Picking the nuts is, therefore, a terrible strategic error for Democrats, even if tactically sound in a particular election, because the tactic is helping shape the behavior and culture of the Republican Party in a way very harmful to America’s politics, even if those candidate ultimately don’t win election. And it’s just that much worse when they do. We have an electoral system that practically guarantees that our politics will operate through two major coalitional parties. If one of those parties goes off the rails, so does our politics.

Now, I’m NOT saying that the GOP has gone nuts BECAUSE of our tactic of picking the nuts – I think it is likely that they would be in much the same place regardless of what Democrats might do. I am saying we shouldn’t actively work to make it worse.

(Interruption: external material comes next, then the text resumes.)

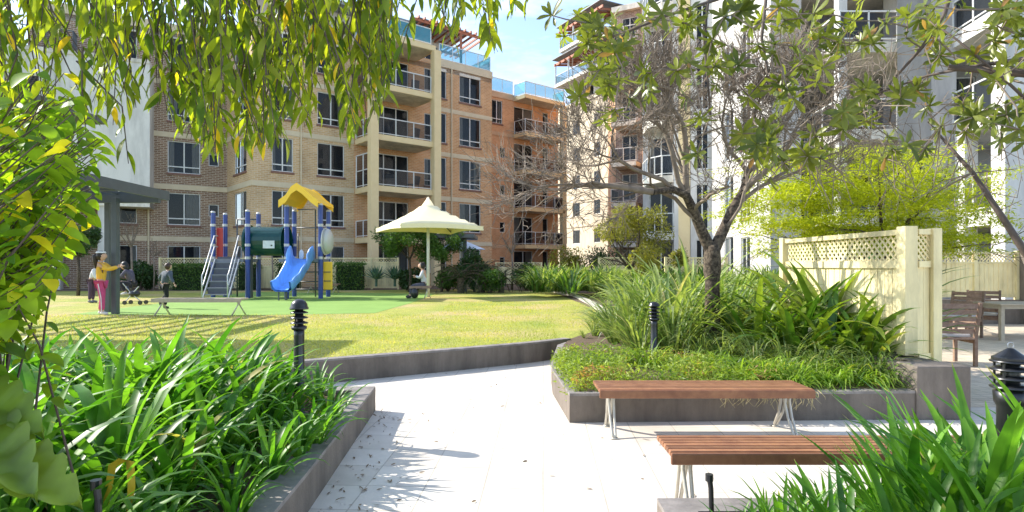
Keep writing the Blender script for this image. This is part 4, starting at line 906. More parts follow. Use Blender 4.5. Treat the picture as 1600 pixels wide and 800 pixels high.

We should – to the extent that our actions can influence events – help make the GOP better.

I might not convince you in these few paragraphs that Democrats are making a grave strategic error by choosing to pick the nuts, but I can provide you with links to folks who discuss and think about this subject in much greater depth.

One such person is a former Republican – now independent – David French. He’s written a very good book that contains this very point: “Divided We Fall: America’s Secession Threat and How to Restore Our Nation” He makes the point that the leadership of parties matters for how they evolve and how they behave in the public square.

The more we Democrats encourage the Republican party to select radicalized leadership, the more of it we will get, and that’s a poor strategy. We should be encouraging moderation and compromise in their party, not the opposite.

French’s recent interviews and articles (especially this one entitled ‘Make Character Great Again’ in the Atlantic) emphasize the point that leadership helps shape group expectations and culture and that Trump and his ilk have had an extremely negative effect on what Republicans believe and how they behave in politics. The same can be said of leaders at all levels of the Republican Party to a greater or lesser extent.

French makes this point more explicitly in his recent podcast interview with pollster Sarah Longwell of The Bulwark in her focus-group-themed podcast, ‘The Focus Group’.

We ignore this wisdom at our own peril. We may win some important battles by picking the nuts tactically, but its the wrong strategy to win the war to protect our democracy.